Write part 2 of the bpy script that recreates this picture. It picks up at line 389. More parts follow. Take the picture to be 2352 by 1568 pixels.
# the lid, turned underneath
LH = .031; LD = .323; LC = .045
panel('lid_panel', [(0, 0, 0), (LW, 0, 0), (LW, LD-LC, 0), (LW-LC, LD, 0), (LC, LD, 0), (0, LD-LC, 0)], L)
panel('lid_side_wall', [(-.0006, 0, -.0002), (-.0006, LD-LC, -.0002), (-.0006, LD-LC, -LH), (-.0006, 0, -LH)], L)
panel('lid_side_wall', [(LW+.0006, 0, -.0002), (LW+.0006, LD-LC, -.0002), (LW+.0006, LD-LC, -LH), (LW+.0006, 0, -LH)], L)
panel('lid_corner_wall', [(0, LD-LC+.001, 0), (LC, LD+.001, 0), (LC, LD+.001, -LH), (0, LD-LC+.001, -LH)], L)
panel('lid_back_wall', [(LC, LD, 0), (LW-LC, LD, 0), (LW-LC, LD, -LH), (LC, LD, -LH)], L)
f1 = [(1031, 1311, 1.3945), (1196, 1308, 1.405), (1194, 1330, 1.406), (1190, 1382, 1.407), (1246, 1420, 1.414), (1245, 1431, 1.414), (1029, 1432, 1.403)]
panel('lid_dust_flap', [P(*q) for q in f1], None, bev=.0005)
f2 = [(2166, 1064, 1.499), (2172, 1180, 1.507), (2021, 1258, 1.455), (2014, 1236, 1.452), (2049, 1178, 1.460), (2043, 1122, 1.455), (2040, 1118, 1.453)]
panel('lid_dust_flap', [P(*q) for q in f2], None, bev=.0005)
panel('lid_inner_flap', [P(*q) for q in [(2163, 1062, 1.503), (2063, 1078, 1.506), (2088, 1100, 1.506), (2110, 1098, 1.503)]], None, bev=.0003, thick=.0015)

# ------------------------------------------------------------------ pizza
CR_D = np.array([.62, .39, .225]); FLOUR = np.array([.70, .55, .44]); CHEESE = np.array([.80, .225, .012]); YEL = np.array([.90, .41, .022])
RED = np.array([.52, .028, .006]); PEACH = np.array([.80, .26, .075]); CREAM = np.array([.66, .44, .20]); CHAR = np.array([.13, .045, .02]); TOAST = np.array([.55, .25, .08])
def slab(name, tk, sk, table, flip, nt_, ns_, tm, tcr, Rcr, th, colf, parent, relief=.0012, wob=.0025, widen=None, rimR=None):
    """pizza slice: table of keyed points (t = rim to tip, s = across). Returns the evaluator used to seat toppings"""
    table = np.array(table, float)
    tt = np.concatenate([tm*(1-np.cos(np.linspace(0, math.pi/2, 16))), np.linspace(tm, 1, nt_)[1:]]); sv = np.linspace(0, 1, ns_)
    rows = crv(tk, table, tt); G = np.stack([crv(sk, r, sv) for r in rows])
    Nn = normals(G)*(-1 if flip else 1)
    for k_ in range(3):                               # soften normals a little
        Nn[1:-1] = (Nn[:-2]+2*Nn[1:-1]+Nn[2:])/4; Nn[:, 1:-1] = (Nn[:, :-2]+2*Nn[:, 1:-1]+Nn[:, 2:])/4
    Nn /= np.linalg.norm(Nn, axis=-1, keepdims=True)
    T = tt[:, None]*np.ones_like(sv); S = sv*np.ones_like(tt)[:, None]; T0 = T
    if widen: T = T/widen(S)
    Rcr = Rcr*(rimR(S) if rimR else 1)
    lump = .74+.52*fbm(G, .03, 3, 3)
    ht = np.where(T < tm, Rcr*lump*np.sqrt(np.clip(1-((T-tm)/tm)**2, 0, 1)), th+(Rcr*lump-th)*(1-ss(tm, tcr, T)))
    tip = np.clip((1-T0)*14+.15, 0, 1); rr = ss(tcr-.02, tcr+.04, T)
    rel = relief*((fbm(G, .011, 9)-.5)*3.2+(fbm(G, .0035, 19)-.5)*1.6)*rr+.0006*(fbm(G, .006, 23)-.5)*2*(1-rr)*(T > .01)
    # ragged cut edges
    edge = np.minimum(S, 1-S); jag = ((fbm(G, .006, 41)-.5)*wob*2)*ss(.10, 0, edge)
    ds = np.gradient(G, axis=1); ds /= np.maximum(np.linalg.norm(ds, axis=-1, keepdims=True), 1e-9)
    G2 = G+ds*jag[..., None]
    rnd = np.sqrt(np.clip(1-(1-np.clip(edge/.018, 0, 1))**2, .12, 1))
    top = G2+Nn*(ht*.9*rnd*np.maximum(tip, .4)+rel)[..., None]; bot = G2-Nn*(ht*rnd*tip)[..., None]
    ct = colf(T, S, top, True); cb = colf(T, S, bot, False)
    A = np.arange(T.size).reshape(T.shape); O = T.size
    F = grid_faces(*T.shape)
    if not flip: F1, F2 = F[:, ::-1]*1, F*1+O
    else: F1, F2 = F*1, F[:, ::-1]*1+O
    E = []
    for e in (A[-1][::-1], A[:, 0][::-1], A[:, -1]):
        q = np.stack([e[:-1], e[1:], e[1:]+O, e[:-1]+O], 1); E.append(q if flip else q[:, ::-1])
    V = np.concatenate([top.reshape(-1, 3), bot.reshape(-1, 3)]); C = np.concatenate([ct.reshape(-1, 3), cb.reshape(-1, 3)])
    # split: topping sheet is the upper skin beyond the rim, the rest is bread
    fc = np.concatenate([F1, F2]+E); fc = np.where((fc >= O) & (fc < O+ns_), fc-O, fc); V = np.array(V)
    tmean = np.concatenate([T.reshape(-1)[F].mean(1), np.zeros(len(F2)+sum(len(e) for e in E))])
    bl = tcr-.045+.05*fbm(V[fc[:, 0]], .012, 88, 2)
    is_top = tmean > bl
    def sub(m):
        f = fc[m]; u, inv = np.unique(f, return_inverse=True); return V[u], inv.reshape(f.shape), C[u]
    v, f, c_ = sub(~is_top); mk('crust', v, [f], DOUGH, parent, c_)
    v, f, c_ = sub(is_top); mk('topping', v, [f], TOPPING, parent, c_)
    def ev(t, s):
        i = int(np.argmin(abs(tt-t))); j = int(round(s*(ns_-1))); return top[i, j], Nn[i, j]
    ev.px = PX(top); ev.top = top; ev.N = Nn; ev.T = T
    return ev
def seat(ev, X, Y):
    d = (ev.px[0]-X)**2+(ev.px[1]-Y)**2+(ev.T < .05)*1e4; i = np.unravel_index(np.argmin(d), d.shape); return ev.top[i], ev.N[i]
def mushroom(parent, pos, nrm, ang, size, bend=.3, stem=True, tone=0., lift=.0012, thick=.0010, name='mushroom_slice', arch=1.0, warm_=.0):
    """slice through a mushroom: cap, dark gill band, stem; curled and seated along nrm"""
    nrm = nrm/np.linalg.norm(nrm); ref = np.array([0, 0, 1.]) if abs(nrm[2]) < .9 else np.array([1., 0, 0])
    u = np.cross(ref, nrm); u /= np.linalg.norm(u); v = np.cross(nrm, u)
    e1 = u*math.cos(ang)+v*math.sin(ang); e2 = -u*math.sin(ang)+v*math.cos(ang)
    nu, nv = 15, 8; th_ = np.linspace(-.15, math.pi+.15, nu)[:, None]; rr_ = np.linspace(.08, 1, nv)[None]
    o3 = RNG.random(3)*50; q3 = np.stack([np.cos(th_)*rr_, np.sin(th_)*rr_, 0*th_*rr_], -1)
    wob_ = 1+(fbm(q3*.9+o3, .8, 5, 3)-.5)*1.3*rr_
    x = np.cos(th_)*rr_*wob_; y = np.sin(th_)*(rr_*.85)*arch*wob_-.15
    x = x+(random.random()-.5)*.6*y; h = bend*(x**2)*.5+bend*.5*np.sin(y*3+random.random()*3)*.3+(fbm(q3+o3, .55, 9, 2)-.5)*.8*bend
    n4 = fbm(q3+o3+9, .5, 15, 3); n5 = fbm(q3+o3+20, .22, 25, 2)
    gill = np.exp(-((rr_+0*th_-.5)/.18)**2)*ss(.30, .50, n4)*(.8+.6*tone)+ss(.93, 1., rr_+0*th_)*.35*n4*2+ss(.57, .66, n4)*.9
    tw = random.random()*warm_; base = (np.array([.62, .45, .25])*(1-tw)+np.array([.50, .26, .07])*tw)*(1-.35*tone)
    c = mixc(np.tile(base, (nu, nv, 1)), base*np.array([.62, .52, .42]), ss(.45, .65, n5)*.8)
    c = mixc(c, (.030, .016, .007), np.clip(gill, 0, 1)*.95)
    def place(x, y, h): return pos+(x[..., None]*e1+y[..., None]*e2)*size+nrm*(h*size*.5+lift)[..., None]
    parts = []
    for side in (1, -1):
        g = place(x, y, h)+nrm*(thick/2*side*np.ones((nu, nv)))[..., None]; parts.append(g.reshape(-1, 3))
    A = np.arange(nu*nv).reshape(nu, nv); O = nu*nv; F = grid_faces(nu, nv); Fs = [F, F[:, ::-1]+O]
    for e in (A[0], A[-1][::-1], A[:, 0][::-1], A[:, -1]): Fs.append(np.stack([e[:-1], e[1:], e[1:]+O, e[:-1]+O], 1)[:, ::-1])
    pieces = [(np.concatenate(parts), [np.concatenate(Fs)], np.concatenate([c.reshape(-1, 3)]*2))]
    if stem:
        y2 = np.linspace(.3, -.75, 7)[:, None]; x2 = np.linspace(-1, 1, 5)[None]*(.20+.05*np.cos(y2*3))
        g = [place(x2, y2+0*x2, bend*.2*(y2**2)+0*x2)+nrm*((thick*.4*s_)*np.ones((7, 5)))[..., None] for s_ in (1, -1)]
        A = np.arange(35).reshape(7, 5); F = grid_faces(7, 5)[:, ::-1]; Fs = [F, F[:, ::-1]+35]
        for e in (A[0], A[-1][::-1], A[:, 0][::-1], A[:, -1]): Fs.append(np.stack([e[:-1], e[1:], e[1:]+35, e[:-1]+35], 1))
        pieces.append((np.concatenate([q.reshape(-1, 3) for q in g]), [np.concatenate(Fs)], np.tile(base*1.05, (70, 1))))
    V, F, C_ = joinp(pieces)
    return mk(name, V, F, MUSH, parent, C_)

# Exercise
Return exactly the lines that run from the top of the listing above to the line containing "panel('lid_inner_flap', [P(*q) for", please, keeping both end lines and leaving out everything else.

# Answer to this problem
Write part 2 of the bpy script that recreates this picture. It picks up at line 389. More parts follow. Take the picture to be 2352 by 1568 pixels.
# the lid, turned underneath
LH = .031; LD = .323; LC = .045
panel('lid_panel', [(0, 0, 0), (LW, 0, 0), (LW, LD-LC, 0), (LW-LC, LD, 0), (LC, LD, 0), (0, LD-LC, 0)], L)
panel('lid_side_wall', [(-.0006, 0, -.0002), (-.0006, LD-LC, -.0002), (-.0006, LD-LC, -LH), (-.0006, 0, -LH)], L)
panel('lid_side_wall', [(LW+.0006, 0, -.0002), (LW+.0006, LD-LC, -.0002), (LW+.0006, LD-LC, -LH), (LW+.0006, 0, -LH)], L)
panel('lid_corner_wall', [(0, LD-LC+.001, 0), (LC, LD+.001, 0), (LC, LD+.001, -LH), (0, LD-LC+.001, -LH)], L)
panel('lid_back_wall', [(LC, LD, 0), (LW-LC, LD, 0), (LW-LC, LD, -LH), (LC, LD, -LH)], L)
f1 = [(1031, 1311, 1.3945), (1196, 1308, 1.405), (1194, 1330, 1.406), (1190, 1382, 1.407), (1246, 1420, 1.414), (1245, 1431, 1.414), (1029, 1432, 1.403)]
panel('lid_dust_flap', [P(*q) for q in f1], None, bev=.0005)
f2 = [(2166, 1064, 1.499), (2172, 1180, 1.507), (2021, 1258, 1.455), (2014, 1236, 1.452), (2049, 1178, 1.460), (2043, 1122, 1.455), (2040, 1118, 1.453)]
panel('lid_dust_flap', [P(*q) for q in f2], None, bev=.0005)
panel('lid_inner_flap', [P(*q) for q in [(2163, 1062, 1.503), (2063, 1078, 1.506), (2088, 1100, 1.506), (2110, 1098, 1.503)]], None, bev=.0003, thick=.0015)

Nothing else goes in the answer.